Perdemo-nos nas minudências, nos jogos do poder, esquecemo-nos do que entendíamos ser, dois são mais do que a sua soma. Valorizamos o que não presta, e não aceitamos o que é da natureza da vida . Agarramo-nos cobardemente à superfície, das coisas para não entrarmos mais fundo nas emoções e na razão que nos levam à partilha, de sermos capazes de aceitar o outro invadindo o nosso próprio espaço temporal. Somos solidários, nas ruas e abrimos as portas aos outros, mas fechamo-nos a nós. Temos medo de correr ao lado pelo simples prazer de desfrutar, queremos sempre chegar em primeiro. Há quem troque uma corrida na estrada de conversas recheadas de risos e emoções no seio das gentes, pela obsessão de chegar primeiro, para ganhar a medalha que morre na vitrina, que é importante para auto estima, mas perdem a realidade de sentirem vivos.
São coisas da vida, temos o pássaro na mão, confiante alegre e de repente, procuramos assenhoramo-nos da sua liberdade e da sua natureza, mesmo sabendo que não o devemos fazer, e surpreendemo-nos quando morre, porque apertamos de mais os dedos para que não fugisse.


dc
...A cada dia que vivo, mais me convenço de que o desperdício da vida está no amor que não damos, nas forças que não usamos, na prudência egoísta que nada arrisca, e que, esquivando-se do sofrimento, perdemos também a felicidade.

A dor é inevitável. O sofrimento é opcional...
Martha Medeiros


sábado, 19 de setembro de 2015

Hoje. este sol


O sol entra pela janela enchendo a casa, é um sol claro brilhante, que atravessa a atmosfera, o céu límpido de Outono. O sol de Outono é mais único, quando as primeiras chuvas parecem aspirar todas as poeiras, como que se quisessem abrir as portas para ele passar e chega até nós, por vezes frio, no entanto rico na força que nos transmite, para superar o habitual sombrio inverno.

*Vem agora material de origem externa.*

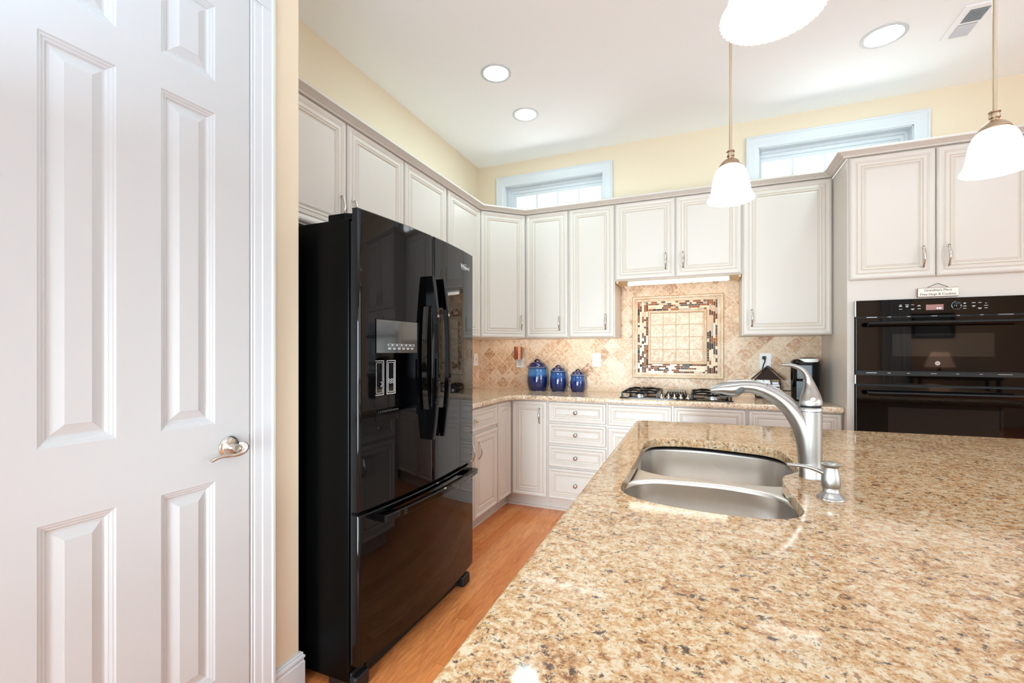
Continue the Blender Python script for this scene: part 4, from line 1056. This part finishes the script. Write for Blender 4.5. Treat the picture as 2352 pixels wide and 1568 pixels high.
for i, (x, z) in enumerate(hp):
    a, c = hp[max(0, i - 1)], hp[min(len(hp) - 1, i + 1)]; t = Vector((c[0] - a[0], 0, c[1] - a[1])).normalized(); u = Vector((-t.z, 0, t.x)); u = u if u.z > 0 else -u
    f = max(0, min(1, (i - 8) / 12))
    ring = []
    for k in range(28):
        an = 2 * pi * k / 28; s_, c_ = sin(an), cos(an)
        vv = rz_[i][0] * (s_ if s_ > 0 else s_ * (1 + .10 * f)); ring.append((x + u.x * vv, YF_ + rh_[i][0] * c_, z + u.z * vv))
    rings.append(ring)
b.loft(rings, 'fnickel'); hd = b.build('spray_head', root, smooth=50, loc=OFF)
b = MB(); b.box(.052, .086, YF_ - .013, YF_ + .013, 1.1265, 1.1295, 'darkslot'); 
for i in range(6):
    for k in range(3): b.lathe([(.0022, -.004), (.0018, -.0055)], 'blackmatte', 8, (.054 + .006 * i, YF_ - .008 + .008 * k, 1.1305))
b.build('spray_nozzles', hd)

M['darknickel'] = mat('grey_button', (78, 76, 74), .55, spec=.25)
b = MB(); b.loft([[(.104 + a * (.012 * cos(t)), YF_ - .0200 - d, 1.149 + a * (.0105 * sin(t) + .002 * cos(t))) for t in [2 * pi * i / 24 for i in range(24)]] for a, d in ((1.1, 0), (1, .0014), (.5, .0024), (.05, .0026))], 'darknickel'); b.build('spray_button', hd, smooth=60)
# collar + lever
b = MB(); b.lathe([(.0272, 0), (.0282, .001), (.0282, .009), (.0272, .011), (.022, .012), (.020, .020)], 'fnickel', 40, (.280, YF_, 1.0945)); b.build('collar', root, smooth=40, loc=OFF)
b = MB(); b.lathe([(.0215, 0), (.0245, .002), (.0245, .008)], 'darkslot', 32, (.280, YF_, 1.106)); b.build('gap_ring', root, smooth=40, loc=OFF)
b = MB(); lp = smoothpath([(.2805, 1.112), (.2800, 1.124), (.2795, 1.140), (.2785, 1.158), (.2755, 1.176), (.2690, 1.194), (.2580, 1.208), (.2430, 1.2165), (.2270, 1.220), (.2090, 1.2205)], 5)
ra_ = smoothpath([(.0268,), (.0265,), (.0225,), (.0165,), (.0110,), (.0080,), (.0066,), (.0058,), (.0050,), (.0036,)], 5); rb_ = smoothpath([(.0268,), (.0265,), (.0225,), (.0170,), (.0135,), (.0120,), (.0115,), (.0110,), (.0105,), (.0090,)], 5)
rings = []
for i, (x, z) in enumerate(lp):
    a, c = lp[max(0, i - 1)], lp[min(len(lp) - 1, i + 1)]; t = Vector((c[0] - a[0], 0, c[1] - a[1])).normalized(); u = Vector((t.z, 0, -t.x))
    rings.append([(x + u.x * ra_[i][0] * cos(2 * pi * k / 28), YF_ + rb_[i][0] * sin(2 * pi * k / 28), z + u.z * ra_[i][0] * cos(2 * pi * k / 28)) for k in range(28)])
b.loft(rings, 'fnickel'); lv = b.build('lever', root, smooth=60, loc=OFF)
b = MB(); b.loft([[(.281 + r * cos(t), YF_ - .0262 - d, 1.128 + r * sin(t)) for t in [2 * pi * i / 24 for i in range(24)]] for r, d in ((.0062, -.002), (.0062, .0006), (.0050, .0010))], 'rim'); b.build('index_button', lv, smooth=30)

# soap dispenser
root = thing('soap_dispenser', 'small brushed nickel soap dispenser with a thin curved spout', 'soap dispenser', (.283, 1.262, .914))
b = MB(); b.lathe([(.0285, 0), (.0285, .002), (.025, .007), (.019, .013), (.0165, .018), (.0165, .026), (.0185, .028)], 'fnickel', 96, nf=16, fl=[.012, .018, .016, .008, 0, 0, 0]); b.build('base', root, smooth=40)
b = MB(); b.lathe([(.0185, .027), (.0192, .034), (.0188, .046), (.0165, .060), (.0145, .070), (.0145, .073), (.0195, .077), (.0198, .080), (.012, .0835), (.001, .0845)], 'fnickel', 40); b.build('pump', root, smooth=40)
b = MB(); b.tube(smoothpath([(-.008, 0, .054), (-.028, .002, .0635), (-.052, .004, .0690), (-.078, .006, .0700), (-.088, .006, .0695)], 5), [.0050 - .0012 * i / 20 for i in range(21)], 'fnickel', n=12); b.build('spout', root, smooth=50)

# ------------------------------------------------------------------ pendants
def pendant_proto():
    root = thing('pendant_light', '', 'pendant light', (0, 0, 1.79))
    zc = H - 1.79
    b = MB(); b.lathe([(.060, zc - .0005), (.060, zc - .006), (.050, zc - .016), (.030, zc - .024), (.008, zc - .028)], 'lampnickel', 32); b.build('ceiling_canopy', root, smooth=40)
    b = MB(); b.tube([(0, 0, .170), (0, 0, zc - .02)], .0047, 'lampnickel', n=12); b.build('rod', root, smooth=50)
    b = MB(); b.lathe([(.0355, .1185), (.0375, .1215), (.0330, .1300), (.0235, .1400), (.0140, .1460), (.0095, .1490), (.0095, .1520), (.0130, .1560), (.0125, .1640), (.0105, .1690), (.0140, .1715), (.0130, .1750), (.0055, .1765)], 'lampnickel', 36); b.build('socket_cap', root, smooth=35)
    b = MB(); pf = [(.0350, .1200), (.0460, .1080), (.0545, .0880), (.0598, .0620), (.0630, .0400), (.0655, .0260), (.0690, .0160), (.0740, .0080), (.0765, .0020), (.0760, .0)]
    pf = smoothpath(pf, 3); fl = [.016 * max(0, min(1, (.05 - z) / .035)) for r, z in pf]
    inner = [(r - .003, z) for r, z in reversed(pf)]
    b.lathe(pf + inner, 'shade', 176, nf=44, fl=fl + list(reversed(fl)), cap=False); b.build('glass_shade', root, smooth=70)
    return root
p1 = pendant_proto(); p1['group'] = 'frosted bell pendants over the island'
p1['label'] = 'farther slim pendant left of centre, its whole frosted bell shade in view'
spots = [(.100, 1.768, 1.790), (.108, .838, 1.803), (.803, 1.778, 1.790)]
labs = [p1['label'], 'nearest and largest pendant, its frosted bell cut off by the top of the photo', 'pendant at the right edge, its frosted bell in front of the oven cabinet doors']
for i, (sp, lb) in enumerate(zip(spots, labs)):
    o = p1 if i == 0 else copy_tree(p1)
    o.location = sp; o['label'] = lb
    l = bpy.data.lights.new('pendant_glow', 'AREA'); l.shape = 'DISK'; l.size = .115; l.energy = 1.6; l.color = (.95, .98, .96)
    lo = bpy.data.objects.new('pendant_glow', l); COL.objects.link(lo); lo.location = (sp[0], sp[1], sp[2] + .035); lo['kind'] = 'helper'

# recessed downlights
def downlight():
    root = thing('recessed_light', '', 'ceiling light', (0, 0, H))
    b = MB(); b.lathe([(.098, 0), (.098, -.003), (.093, -.005), (.080, -.004), (.077, -.001)], 'trim', 40, cap=False); b.build('trim_ring', root, smooth=40)
    b = MB(); b.lathe([(.0775, -.0018), (.070, -.0030), (.03, -.0036), (.001, -.0036)], 'bulb', 40); b.build('lens', root, smooth=40)
    return root
d0 = downlight(); d0['group'] = 'round recessed ceiling lights'
dls = [((-1.211, 2.648), 'round recessed ceiling light above the refrigerator, the nearer of the left two'), ((-1.215, 3.193), 'round recessed ceiling light nearest the back left corner'), ((.964, 3.178), 'round recessed ceiling light between the pendants and the air vent')]
for i, ((x, y), lb) in enumerate(dls):
    o = d0 if i == 0 else copy_tree(d0); o.location = (x, y, H); o['label'] = lb
    if i == 2: o.scale = (1.12, 1.12, 1)
for i, (x, y) in enumerate(((-1.211, 2.648), (-1.215, 3.193), (.964, 3.178), (-.55, 1.20), (.9, .9))):  # last two beams are added fill out of view, without a fixture
    l = bpy.data.lights.new('downlight_and_fill_beam', 'SPOT'); l.energy = 3 if i < 3 else 4; l.spot_size = radians(125 if i > 2 else 72); l.spot_blend = .9; l.shadow_soft_size = .07; l.color = (.93, 1, .98)
    lo = bpy.data.objects.new('downlight_and_fill_beam', l); COL.objects.link(lo); lo.location = (x, y, H - .012); lo['kind'] = 'helper'
# added fill strips aimed at the backsplash, no fixtures; tube_glow serves the tube light
for nm_, lx, ly, rz_l, ln in (('backsplash_fill_left', -1.80, 2.95, -90, .7), ('backsplash_fill_corner', -1.62, 3.66, -45 + 90 - 45, .3), ('backsplash_fill_back', -1.0, 3.74, 0, .7), ('backsplash_fill_right', .55, 3.74, 0, .45)):
    area(nm_, (lx, ly, 1.371), (radians(50), 0, radians(rz_l + (180 if rz_l == -90 else 0))), ln, .02, .75 if nm_ != 'backsplash_fill_right' else .08, (1, .95, .88))
area('tube_glow', (-.165, 3.692, 1.782), (0, 0, 0), .70, .012, .9, (1, .90, .74))

# ceiling vent
root = thing('ceiling_vent', 'white two-section louvred air vent in the ceiling', 'air vent', (1.349, 3.218, H))
MB().box(-.075, .075, -.152, .132, -.006, -.0005, 'ceil').build('vent_frame', root, bevel=.002)
b = MB()

M['ventgrey'] = mat('vent_shadow_grey', (150, 152, 154), .7)
b = MB(); b.box(-.041, .041, -.115, -.008, -.0068, -.0060, 'ventgrey'); b.box(-.041, .041, .008, .115, -.0068, -.0060, 'ventgrey'); b.build('duct_shade', root)  # flat grey sheets, the duct's shade put in as colour behind the louvres
b = MB()
for s, y0 in ((-1, -.113), (1, .012)):
    for i in range(11):
        y = y0 + .0095 * i; v0 = len(b.v)
        for x in (-.041, .041): b.v += [(x, y, -.0070), (x, y + .0062, -.0125 if s > 0 else -.0070), (x, y + .0066, -.0120 if s > 0 else -.0070), (x, y + .0008, -.0066)] if s > 0 else [(x, y + .0066, -.0070), (x, y, -.0125), (x, y - .0004, -.0118), (x, y + .0060, -.0066)]
        for f in ((0, 1, 2, 3), (7, 6, 5, 4), (0, 4, 5, 1), (1, 5, 6, 2), (2, 6, 7, 3), (3, 7, 4, 0)): b.face([v0 + k for k in f], 'trim')
b.build('louvres', root)

# ------------------------------------------------------------------ the room behind the camera, seen mirrored in the oven glass
root = thing('console_table', 'dark console table at the far side of the room, mirrored in the upper oven door', 'table', (3.95, -3.3, 0))
MB().box(-.55, .55, -.2, .2, .80, .84, 'darkwood').build('tabletop', root, bevel=.004)
for x in (-.50, .50):
    for y in (-.16, .16): MB().box(x - .02, x + .02, y - .02, y + .02, 0, .80, 'darkwood').build('leg', root)
root = thing('table_lamp', 'table lamp with a lit pleated shade, mirrored in the upper oven door', 'lamp', (3.76, -3.28, .84))
b = MB(); b.lathe([(.06, 0), (.06, .012), (.02, .02), (.015, .05), (.03, .09), (.014, .14), (.008, .2), (.008, .26)], 'darkwood', 24); b.build('lamp_base', root, smooth=40)
b = MB(); b.lathe([(.20, .17), (.11, .42)], 'lampshade', 48, nf=8, flute=.02, cap=False); b.build('lamp_shade', root)
root = thing('framed_picture', 'plain framed picture on the far wall, mirrored in the upper oven door', 'picture', (3.78, YR + .002, 1.72))
MB().box(-.30, .30, 0, .03, -.22, .22, 'darkwood').build('frame', root, bevel=.005); MB().box(-.25, .25, .028, .034, -.17, .17, 'shrub').build('picture_panel', root)
b = MB(); pts = [(3.05 + .0125 * i, YR + .06 + .02 * sin(i * 1.35)) for i in range(34)]
b.v = [(x, y, z) for z in (.05, 2.75) for x, y in pts] + [(x, y + .004, z) for z in (.05, 2.75) for x, y in pts]
N = 34
for o_ in (0, 2 * N):
    for i in range(N - 1): b.face((o_ + i, o_ + i + 1, o_ + N + i + 1, o_ + N + i), 'fabric')
o = b.build('curtain', smooth=60); tag(o, 'pale floor-length curtain by the rear window, mirrored in the oven glass', 'curtain')
for o in list(bpy.data.objects):
    if o.name.startswith('tmp'): bpy.data.objects.remove(o)
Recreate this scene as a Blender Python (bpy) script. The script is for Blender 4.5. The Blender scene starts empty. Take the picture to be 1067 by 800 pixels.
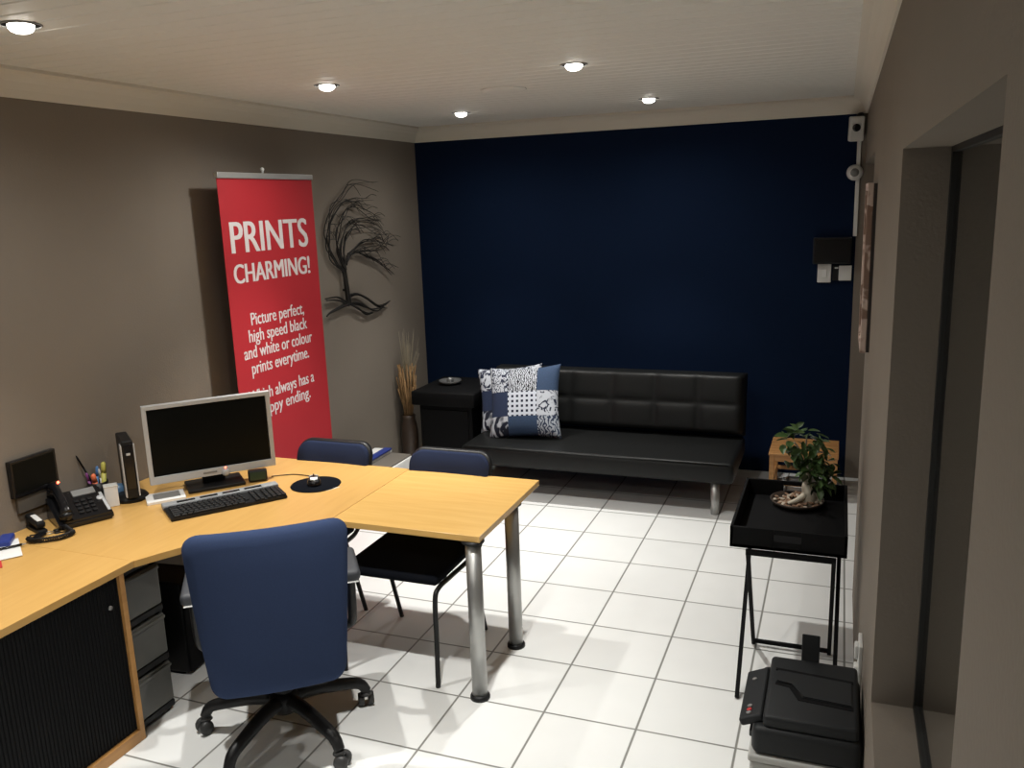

Hoje, este sol trouxe-me a saudade,

Este seria o “nosso” sol, idêntico ao que connosco se passeava, nas margens do rio, quando me visitavas, e do mesmo modo afastando tudo o que nos consumia, naqueles entretantos em que te ausentavas, Inicialmente tudo era um pouco frio, talvez pelas ausências que nos marcavam excessivamente, mas o reencontro fazia esquecer, de forma breve, tudo, e aproveitávamos o brilho de todos os elementos que nos faziam felizes, ultrapassando tudo e renovando para que não esmorecêssemos.

Hoje, este sol trouxe-me à realidade.

O “nosso” sol” trará sempre saudade, mas dificilmente o que sempre tivemos, Embora se diga que o sol nasce para todos, não nos ilumina todos os dias de igual modo, como o água do rio não passa duas vezes pela mesma margem.


dc

sexta-feira, 18 de setembro de 2015

a CARTA



Gostava de ter coragem para te escrever, uma carta, daquelas que se escrevem em papel especial e que cheiram a enamoramento. Escrever com letras redondas, de traços incertos, espessuras diferentes, Cada palavra com o seu significado colado a expressão do seu desenho, às emoções nesse acto de realizar escrita. Gostava que assim fosse, marcada, legível, identificada com o sentir de quem escreve, deixando claro o ADN da origem. Mas perdi o jeito de escrever, de me revelar, selando o meu dizer com a expressão viva, quase arte, das letras da escrita. Aquele jeito de escrever com vocabulário escorreito, entre as intenções e os grafismos das letras trazendo coladas as emoções.

Uma carta, que quando olhasses a visses como tua e minha, Que quando a abrisses tivesse o meu cheiro, o meu gostar, Que quando a lesses, te sentisses como cumprindo um ritual delicado, envolvente, com pausas, saboreando cada palavra, cada frase, sempre de encontro ao encantamento do significado, da preocupação cuidada do desenho das letras, agitando teu peito de fervorosa alegria e emoção descontrolada da empolgante novidade, e concluindo, até que enfim, escreveu.

Sinto a necessidade e quero escrever, mas retraio-me num jogo de ping pong entre o querer e a inércia e o medo de não sermos definitivamente.